HP/Rolls Royce – Datacentre Migration

Overview
The existing Rolls Royce datacentre had been in place since the late 1980s and was no longer fit for purpose. Rolls Royce contracted Hewlett Packard to migrate and modernise their disparate technology clusters within the existing datacentre and migrate to a pair of world-class, modern, highly resilient and secure HP datacentres. Hewlett Packard did not have the in-house expertise required to deliver certain technology silos on the programme and required external assistance as they were in danger of missing key deadlines.

 

The Challenge
Fuel Recruitment were approached and asked to supply a team of 30 contractors comprising of Technical Architects, Technical Leads and Project Managers. Our team had to be available immediately as they were required on site within 2 weeks of the initial request and due to the nature of the Rolls-Royce business and the urgency of the role, the whole team had to be SC cleared. Our team were required to have high-level skills in Wintel Infrastructure, Virtualisation, SAN and Backup Solutions, UNIX Infrastructure, Cisco Network Infrastructure, Oracle and SQL and their remit was to design, build and migrate the new datacentre infrastructure and decommission the existing infrastructure.

 

The Solution
The success of any project is largely dependent upon the quality of the brief. We staged a briefing with our client where we established the core criteria of the requirement, the capabilities required to carry out the requirement and also to gain a greater understanding of the organisational culture, values and policies of our client. On a daily basis we held a resource meeting internally to discuss the progress and challenges of each of the roles and this enabled us to allocate resource effectively, ensuring we met the needs of our customer.

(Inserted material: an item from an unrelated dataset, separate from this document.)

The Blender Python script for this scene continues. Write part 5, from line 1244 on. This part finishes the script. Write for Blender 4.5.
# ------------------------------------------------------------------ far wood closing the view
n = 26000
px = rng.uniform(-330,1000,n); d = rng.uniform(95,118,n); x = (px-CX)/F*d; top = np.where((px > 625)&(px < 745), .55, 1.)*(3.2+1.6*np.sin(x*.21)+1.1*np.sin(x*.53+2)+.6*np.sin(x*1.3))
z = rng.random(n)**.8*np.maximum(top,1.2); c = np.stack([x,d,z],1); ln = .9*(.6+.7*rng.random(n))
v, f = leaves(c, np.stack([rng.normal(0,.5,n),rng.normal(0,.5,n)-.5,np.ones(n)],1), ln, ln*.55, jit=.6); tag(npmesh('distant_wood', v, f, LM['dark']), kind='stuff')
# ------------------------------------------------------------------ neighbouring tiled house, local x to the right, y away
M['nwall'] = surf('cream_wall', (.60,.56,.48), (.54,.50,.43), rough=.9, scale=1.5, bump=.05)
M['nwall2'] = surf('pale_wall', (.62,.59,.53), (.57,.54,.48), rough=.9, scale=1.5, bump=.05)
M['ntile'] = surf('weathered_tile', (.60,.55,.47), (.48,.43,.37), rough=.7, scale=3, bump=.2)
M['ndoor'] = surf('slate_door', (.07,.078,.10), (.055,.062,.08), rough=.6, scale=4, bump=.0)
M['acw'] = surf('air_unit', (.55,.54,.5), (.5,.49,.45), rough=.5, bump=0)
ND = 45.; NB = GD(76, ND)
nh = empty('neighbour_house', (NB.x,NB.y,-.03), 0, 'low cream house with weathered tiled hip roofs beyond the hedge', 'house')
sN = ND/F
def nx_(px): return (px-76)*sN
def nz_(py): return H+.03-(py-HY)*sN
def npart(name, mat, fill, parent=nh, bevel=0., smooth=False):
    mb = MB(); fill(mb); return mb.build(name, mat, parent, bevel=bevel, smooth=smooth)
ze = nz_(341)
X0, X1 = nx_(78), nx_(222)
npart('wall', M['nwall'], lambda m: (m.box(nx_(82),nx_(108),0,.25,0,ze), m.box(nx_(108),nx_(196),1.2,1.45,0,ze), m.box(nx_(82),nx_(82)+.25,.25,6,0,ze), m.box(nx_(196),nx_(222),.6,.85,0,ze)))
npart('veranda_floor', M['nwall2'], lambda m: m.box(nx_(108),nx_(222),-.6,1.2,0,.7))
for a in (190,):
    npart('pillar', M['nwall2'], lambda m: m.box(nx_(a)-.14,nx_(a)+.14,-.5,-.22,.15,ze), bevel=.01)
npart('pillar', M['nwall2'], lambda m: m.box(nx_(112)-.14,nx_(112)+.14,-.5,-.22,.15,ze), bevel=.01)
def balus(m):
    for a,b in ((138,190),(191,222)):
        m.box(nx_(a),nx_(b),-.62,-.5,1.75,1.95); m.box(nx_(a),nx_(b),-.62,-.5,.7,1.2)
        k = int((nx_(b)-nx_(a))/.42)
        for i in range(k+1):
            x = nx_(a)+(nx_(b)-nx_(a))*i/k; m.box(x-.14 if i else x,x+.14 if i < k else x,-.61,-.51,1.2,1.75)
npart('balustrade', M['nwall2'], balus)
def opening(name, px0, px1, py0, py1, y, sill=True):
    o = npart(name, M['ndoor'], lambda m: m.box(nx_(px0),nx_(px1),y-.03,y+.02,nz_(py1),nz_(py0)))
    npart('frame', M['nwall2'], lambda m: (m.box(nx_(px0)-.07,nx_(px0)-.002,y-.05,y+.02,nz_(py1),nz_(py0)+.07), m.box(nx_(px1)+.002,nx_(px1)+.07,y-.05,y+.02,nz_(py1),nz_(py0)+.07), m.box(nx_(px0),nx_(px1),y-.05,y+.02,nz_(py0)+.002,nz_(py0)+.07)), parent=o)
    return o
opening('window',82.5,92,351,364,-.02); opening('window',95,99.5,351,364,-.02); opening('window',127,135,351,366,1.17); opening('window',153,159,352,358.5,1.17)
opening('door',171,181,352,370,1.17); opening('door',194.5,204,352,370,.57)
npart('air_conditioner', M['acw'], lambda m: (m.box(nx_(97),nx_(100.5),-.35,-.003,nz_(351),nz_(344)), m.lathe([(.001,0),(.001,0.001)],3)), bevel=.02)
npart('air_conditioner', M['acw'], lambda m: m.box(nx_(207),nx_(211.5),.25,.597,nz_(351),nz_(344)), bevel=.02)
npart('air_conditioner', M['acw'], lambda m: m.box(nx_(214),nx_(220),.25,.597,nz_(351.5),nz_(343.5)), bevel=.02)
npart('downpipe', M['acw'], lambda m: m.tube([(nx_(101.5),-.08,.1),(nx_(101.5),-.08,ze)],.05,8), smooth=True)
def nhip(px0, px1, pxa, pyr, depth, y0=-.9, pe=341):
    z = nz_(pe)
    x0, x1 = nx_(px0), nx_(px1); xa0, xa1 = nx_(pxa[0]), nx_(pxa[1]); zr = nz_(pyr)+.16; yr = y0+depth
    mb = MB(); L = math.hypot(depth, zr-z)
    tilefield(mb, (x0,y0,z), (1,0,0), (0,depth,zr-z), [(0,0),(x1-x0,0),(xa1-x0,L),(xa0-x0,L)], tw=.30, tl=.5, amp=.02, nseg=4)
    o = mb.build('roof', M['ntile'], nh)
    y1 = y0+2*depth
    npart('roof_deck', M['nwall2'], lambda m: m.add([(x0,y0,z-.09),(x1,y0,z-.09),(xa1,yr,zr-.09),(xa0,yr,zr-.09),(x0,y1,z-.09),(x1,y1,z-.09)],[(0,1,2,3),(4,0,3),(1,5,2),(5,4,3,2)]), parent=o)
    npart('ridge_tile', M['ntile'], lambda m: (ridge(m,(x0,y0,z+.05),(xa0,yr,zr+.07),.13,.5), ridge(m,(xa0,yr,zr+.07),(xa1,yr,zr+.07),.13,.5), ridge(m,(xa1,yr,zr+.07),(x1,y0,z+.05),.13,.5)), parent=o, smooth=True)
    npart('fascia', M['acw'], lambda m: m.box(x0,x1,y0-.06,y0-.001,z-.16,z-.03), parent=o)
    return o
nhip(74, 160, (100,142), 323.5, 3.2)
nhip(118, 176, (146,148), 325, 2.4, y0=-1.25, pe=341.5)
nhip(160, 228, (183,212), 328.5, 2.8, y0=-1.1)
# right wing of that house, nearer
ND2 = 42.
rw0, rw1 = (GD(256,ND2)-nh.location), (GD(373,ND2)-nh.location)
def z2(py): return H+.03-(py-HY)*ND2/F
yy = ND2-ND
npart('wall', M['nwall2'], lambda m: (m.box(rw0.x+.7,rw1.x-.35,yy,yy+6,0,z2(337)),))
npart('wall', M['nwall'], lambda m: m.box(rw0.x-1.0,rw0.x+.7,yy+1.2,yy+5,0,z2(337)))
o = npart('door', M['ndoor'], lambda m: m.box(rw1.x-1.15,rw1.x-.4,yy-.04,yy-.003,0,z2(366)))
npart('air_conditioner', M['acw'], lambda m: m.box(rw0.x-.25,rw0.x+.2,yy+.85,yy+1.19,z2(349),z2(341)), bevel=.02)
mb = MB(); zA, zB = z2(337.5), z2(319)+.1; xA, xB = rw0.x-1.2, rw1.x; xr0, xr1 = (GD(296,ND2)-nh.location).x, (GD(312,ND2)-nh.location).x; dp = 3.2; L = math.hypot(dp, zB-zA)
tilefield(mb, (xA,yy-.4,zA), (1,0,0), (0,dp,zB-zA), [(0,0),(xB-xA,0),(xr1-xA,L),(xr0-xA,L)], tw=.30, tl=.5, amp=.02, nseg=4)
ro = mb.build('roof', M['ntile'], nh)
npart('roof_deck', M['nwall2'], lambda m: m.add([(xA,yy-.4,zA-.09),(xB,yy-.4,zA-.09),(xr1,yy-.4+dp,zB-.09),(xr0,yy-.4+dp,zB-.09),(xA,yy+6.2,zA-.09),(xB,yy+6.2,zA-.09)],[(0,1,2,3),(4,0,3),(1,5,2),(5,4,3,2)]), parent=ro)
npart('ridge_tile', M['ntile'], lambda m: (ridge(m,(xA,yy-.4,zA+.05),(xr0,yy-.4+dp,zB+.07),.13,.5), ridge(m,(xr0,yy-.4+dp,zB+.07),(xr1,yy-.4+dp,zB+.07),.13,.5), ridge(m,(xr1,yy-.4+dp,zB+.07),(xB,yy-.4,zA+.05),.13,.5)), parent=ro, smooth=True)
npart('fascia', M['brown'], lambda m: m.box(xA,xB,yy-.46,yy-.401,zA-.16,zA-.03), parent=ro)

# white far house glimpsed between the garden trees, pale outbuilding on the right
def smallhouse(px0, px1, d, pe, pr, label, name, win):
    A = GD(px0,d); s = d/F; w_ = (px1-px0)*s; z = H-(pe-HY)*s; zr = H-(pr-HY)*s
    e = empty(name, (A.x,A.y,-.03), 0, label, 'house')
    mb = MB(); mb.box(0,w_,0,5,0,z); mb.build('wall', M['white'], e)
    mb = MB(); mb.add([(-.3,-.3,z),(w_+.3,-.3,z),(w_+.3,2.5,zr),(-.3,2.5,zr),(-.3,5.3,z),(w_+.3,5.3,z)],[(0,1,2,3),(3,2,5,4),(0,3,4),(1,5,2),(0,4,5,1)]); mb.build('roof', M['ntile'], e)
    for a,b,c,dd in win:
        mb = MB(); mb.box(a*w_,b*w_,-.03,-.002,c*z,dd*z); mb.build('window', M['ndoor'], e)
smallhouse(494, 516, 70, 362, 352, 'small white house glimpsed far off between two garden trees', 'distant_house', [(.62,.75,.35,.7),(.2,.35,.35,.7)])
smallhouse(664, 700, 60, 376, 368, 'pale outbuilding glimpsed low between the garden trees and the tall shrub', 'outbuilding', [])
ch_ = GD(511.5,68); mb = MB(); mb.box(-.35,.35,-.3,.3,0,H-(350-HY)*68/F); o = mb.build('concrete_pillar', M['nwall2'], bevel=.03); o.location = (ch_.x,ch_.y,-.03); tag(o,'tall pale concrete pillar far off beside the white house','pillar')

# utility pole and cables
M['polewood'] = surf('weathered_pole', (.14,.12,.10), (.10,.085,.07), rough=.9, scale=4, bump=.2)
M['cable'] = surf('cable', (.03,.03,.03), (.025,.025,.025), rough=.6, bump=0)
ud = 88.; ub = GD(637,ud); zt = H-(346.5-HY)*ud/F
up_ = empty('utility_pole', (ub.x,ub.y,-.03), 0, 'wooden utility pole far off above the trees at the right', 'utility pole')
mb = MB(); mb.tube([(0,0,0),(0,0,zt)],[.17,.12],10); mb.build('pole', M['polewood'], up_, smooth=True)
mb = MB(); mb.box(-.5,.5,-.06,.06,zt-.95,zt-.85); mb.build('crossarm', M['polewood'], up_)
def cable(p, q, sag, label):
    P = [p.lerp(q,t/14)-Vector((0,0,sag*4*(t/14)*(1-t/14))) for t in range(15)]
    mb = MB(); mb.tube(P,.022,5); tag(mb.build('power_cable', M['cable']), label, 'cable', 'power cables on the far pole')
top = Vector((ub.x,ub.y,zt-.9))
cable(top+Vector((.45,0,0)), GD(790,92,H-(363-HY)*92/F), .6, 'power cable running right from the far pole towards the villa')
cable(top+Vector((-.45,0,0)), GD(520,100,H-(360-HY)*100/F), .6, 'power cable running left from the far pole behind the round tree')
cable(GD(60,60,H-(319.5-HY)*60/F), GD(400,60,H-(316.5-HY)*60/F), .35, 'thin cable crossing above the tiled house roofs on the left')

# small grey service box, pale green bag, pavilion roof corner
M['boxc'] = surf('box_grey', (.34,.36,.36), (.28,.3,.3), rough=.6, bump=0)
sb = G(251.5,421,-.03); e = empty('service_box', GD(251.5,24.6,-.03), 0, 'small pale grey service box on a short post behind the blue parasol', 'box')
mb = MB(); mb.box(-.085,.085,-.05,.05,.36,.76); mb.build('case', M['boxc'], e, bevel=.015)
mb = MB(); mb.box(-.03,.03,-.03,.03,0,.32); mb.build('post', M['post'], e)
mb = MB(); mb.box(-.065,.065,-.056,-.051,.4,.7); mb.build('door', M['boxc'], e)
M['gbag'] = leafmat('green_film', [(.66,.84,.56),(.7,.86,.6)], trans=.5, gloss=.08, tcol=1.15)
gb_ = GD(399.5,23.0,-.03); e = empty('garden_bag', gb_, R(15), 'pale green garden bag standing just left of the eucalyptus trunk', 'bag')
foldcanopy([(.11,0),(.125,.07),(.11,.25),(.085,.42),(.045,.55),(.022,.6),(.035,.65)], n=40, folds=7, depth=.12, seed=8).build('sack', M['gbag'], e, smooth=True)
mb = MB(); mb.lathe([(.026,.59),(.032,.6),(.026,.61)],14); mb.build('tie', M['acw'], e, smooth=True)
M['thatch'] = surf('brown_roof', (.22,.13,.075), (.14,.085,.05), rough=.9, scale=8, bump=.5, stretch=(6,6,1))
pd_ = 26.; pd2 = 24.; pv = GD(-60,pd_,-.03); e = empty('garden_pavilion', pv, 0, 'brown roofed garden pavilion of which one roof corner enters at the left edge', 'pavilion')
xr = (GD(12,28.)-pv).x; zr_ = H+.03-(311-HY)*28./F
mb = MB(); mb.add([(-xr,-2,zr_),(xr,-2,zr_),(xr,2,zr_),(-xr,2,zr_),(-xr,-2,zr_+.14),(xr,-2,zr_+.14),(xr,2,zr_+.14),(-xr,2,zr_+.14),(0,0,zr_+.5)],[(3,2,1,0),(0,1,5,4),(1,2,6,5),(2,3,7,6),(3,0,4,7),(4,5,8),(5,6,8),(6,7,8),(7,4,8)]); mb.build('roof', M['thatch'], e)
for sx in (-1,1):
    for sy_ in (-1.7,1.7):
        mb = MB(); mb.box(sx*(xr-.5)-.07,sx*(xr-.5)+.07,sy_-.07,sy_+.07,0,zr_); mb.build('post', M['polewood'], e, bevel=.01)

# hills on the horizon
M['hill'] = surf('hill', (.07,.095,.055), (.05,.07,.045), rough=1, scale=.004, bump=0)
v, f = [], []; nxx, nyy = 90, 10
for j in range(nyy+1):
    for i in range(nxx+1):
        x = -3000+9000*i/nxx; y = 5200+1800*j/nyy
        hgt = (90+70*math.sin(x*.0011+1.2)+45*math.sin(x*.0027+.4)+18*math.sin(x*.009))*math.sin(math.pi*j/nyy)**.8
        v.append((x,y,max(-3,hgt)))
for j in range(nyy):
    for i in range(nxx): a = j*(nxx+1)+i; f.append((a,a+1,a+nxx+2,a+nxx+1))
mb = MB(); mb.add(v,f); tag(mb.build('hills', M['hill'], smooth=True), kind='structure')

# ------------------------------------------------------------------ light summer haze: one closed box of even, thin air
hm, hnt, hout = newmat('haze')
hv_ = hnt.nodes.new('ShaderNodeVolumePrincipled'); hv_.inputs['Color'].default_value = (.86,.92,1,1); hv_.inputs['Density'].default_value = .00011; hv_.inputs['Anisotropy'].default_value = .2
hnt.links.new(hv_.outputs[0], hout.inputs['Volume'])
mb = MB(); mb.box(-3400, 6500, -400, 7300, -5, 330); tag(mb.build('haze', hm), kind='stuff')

Within the space of 2 weeks, our Consultants had identified and vetted the entire project team – all with the required level of Security Clearance.

 

The Outcome
The team worked with the HP programme board, Rolls-Royce project managers and the Rolls-Royce Architecture Review Group to design solutions that met the new architectural standards required and the entire team were instrumental in the success of the programme. They delivered some of the first key phases within 7 weeks, even though the suggested timescale was 7 months, saving the end client an estimated £1 million.